◆ Work required: Repeat, please, only the lines from the top of the data down to the line with "const pos = [], col"; include both of those lines.

════════════════════

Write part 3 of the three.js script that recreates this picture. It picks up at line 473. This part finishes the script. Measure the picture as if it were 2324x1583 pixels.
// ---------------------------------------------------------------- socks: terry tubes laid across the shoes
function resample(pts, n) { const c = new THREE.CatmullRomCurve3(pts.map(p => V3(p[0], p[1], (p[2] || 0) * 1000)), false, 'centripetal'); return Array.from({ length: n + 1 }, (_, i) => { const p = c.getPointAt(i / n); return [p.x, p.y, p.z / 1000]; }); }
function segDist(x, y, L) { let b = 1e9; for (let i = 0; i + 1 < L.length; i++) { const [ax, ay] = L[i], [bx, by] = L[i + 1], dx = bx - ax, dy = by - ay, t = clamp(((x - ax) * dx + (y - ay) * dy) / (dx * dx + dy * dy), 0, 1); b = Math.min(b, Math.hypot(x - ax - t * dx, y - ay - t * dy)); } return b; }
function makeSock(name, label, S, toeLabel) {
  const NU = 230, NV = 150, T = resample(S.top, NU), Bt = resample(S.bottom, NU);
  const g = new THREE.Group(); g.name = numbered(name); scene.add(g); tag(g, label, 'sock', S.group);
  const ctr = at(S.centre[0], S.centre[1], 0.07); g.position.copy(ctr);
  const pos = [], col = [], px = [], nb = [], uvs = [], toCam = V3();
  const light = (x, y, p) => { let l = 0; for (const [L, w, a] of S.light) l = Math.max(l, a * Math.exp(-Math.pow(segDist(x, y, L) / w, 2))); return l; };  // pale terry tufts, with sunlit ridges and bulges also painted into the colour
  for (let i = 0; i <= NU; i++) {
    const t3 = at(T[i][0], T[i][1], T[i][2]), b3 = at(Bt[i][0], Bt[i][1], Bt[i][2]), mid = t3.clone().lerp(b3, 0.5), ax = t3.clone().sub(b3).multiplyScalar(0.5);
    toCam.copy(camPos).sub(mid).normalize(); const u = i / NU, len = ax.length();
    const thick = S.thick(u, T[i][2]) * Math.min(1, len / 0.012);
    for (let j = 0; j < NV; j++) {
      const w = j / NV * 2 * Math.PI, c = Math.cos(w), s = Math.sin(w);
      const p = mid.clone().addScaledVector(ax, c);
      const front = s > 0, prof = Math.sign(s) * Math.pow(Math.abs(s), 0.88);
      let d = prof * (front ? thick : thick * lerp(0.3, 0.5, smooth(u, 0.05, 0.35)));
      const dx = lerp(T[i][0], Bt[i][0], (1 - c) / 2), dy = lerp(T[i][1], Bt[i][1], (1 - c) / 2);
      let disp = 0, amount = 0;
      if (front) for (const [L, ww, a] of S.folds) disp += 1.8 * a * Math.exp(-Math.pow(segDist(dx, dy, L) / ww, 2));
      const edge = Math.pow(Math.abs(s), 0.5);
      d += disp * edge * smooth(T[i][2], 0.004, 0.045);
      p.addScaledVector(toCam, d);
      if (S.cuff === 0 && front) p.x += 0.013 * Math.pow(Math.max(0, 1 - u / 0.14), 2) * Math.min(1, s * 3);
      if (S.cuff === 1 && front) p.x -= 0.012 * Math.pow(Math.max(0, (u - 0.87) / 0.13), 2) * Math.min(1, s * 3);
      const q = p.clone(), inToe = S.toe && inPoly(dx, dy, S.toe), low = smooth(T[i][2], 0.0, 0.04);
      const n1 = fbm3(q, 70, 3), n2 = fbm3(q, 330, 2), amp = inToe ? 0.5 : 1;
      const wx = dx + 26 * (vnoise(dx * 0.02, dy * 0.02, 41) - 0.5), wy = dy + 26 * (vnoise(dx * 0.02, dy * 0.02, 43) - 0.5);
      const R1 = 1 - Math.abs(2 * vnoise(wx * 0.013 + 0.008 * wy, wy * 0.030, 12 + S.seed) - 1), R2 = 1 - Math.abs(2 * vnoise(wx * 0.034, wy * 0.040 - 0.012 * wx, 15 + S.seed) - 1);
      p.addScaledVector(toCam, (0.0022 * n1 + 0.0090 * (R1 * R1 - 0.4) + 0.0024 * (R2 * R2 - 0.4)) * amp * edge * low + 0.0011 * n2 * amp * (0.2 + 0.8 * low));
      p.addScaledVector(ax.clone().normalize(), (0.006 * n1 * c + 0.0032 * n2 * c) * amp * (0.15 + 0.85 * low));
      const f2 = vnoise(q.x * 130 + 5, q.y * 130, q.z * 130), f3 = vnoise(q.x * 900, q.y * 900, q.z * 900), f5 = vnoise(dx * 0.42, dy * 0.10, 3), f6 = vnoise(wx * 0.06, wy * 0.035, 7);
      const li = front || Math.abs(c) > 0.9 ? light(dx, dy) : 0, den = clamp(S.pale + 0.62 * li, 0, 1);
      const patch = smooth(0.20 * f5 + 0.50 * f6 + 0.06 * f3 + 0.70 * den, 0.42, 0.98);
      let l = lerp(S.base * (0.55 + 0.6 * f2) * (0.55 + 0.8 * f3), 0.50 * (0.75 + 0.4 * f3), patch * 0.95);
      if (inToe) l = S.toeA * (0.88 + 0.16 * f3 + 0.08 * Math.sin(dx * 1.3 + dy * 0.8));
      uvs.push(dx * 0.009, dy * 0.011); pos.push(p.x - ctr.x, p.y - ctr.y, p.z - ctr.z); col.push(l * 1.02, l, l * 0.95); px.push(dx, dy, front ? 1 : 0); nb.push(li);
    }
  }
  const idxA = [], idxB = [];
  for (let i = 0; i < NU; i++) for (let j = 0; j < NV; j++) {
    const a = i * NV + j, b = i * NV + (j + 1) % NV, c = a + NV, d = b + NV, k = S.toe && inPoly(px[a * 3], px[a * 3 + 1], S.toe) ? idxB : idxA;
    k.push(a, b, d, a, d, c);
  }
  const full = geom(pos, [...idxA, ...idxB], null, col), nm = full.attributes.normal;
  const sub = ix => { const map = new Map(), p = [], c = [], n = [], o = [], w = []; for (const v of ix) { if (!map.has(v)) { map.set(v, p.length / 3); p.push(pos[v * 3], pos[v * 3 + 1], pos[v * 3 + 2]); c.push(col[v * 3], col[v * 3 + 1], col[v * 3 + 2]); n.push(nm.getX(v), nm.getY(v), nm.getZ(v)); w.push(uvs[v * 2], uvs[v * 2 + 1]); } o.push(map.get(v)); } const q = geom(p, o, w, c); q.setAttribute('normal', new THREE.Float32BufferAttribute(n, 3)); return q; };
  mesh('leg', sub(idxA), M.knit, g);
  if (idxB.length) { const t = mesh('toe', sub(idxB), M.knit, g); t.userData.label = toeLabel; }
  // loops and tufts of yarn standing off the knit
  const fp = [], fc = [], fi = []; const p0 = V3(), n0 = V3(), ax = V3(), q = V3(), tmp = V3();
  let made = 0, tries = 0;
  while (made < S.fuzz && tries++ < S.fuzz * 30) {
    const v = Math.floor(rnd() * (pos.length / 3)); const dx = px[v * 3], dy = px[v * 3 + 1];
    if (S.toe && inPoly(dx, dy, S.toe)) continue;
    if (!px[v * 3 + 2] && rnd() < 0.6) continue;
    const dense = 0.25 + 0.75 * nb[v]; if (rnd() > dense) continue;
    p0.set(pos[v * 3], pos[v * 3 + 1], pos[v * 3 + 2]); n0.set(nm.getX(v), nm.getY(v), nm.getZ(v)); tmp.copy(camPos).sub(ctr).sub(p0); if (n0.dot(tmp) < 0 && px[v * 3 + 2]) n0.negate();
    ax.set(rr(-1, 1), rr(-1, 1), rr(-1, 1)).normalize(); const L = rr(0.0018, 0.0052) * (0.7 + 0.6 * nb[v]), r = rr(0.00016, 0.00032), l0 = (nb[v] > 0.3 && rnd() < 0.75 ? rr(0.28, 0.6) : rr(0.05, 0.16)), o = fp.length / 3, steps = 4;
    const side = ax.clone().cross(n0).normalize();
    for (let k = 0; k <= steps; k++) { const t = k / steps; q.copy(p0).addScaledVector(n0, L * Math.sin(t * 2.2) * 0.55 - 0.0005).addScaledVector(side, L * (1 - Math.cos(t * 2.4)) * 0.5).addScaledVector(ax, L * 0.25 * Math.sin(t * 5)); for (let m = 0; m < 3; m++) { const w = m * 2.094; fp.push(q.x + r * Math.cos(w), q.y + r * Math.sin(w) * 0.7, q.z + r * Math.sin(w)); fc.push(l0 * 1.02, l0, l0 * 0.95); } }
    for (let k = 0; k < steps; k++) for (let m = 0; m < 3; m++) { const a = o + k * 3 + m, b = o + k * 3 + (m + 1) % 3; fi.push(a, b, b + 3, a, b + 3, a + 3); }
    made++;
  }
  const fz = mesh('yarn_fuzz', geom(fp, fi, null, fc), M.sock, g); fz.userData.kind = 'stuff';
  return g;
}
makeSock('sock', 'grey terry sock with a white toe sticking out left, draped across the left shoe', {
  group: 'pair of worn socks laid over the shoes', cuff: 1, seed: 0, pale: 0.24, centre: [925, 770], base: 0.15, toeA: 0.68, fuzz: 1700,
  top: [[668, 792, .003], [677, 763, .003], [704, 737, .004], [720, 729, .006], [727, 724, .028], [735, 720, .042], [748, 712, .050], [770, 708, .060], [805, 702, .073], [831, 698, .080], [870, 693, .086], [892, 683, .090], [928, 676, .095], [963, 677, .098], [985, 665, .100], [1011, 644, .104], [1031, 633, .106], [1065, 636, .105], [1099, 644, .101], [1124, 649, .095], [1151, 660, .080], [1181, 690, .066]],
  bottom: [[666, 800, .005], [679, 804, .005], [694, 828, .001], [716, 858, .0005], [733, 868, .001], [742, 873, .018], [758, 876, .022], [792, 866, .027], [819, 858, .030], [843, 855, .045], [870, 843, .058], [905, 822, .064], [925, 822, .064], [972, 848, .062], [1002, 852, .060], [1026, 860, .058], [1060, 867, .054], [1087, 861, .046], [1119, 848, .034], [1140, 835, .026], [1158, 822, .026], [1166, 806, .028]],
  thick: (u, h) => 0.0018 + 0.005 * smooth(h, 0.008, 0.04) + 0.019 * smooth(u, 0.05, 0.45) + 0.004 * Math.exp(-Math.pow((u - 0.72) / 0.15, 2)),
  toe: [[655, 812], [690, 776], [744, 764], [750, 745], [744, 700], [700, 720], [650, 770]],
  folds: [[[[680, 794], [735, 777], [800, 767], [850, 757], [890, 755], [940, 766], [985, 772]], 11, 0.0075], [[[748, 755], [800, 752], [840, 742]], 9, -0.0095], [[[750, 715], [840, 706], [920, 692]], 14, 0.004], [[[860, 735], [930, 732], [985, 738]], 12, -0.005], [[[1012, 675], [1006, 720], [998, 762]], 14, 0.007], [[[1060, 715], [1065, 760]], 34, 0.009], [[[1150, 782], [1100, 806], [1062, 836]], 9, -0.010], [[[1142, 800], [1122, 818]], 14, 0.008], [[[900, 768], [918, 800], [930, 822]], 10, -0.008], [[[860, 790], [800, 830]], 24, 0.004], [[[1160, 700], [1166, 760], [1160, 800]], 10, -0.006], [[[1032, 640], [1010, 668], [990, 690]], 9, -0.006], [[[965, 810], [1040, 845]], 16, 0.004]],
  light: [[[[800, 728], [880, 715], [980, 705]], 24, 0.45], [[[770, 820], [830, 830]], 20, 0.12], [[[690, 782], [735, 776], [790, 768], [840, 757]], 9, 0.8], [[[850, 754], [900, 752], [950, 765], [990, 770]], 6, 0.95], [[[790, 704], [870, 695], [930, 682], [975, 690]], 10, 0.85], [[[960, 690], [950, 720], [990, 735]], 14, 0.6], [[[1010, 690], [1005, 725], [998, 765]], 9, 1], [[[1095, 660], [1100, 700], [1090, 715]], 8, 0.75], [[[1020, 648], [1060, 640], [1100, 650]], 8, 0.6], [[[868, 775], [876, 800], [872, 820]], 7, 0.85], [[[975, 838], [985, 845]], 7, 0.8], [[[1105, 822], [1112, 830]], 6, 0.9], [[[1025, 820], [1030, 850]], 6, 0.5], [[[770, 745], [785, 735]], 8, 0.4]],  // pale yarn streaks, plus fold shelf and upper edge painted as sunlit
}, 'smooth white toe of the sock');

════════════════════

◆ Completed exercise:
Write part 3 of the three.js script that recreates this picture. It picks up at line 473. This part finishes the script. Measure the picture as if it were 2324x1583 pixels.
// ---------------------------------------------------------------- socks: terry tubes laid across the shoes
function resample(pts, n) { const c = new THREE.CatmullRomCurve3(pts.map(p => V3(p[0], p[1], (p[2] || 0) * 1000)), false, 'centripetal'); return Array.from({ length: n + 1 }, (_, i) => { const p = c.getPointAt(i / n); return [p.x, p.y, p.z / 1000]; }); }
function segDist(x, y, L) { let b = 1e9; for (let i = 0; i + 1 < L.length; i++) { const [ax, ay] = L[i], [bx, by] = L[i + 1], dx = bx - ax, dy = by - ay, t = clamp(((x - ax) * dx + (y - ay) * dy) / (dx * dx + dy * dy), 0, 1); b = Math.min(b, Math.hypot(x - ax - t * dx, y - ay - t * dy)); } return b; }
function makeSock(name, label, S, toeLabel) {
  const NU = 230, NV = 150, T = resample(S.top, NU), Bt = resample(S.bottom, NU);
  const g = new THREE.Group(); g.name = numbered(name); scene.add(g); tag(g, label, 'sock', S.group);
  const ctr = at(S.centre[0], S.centre[1], 0.07); g.position.copy(ctr);
  const pos = [], col = [], px = [], nb = [], uvs = [], toCam = V3();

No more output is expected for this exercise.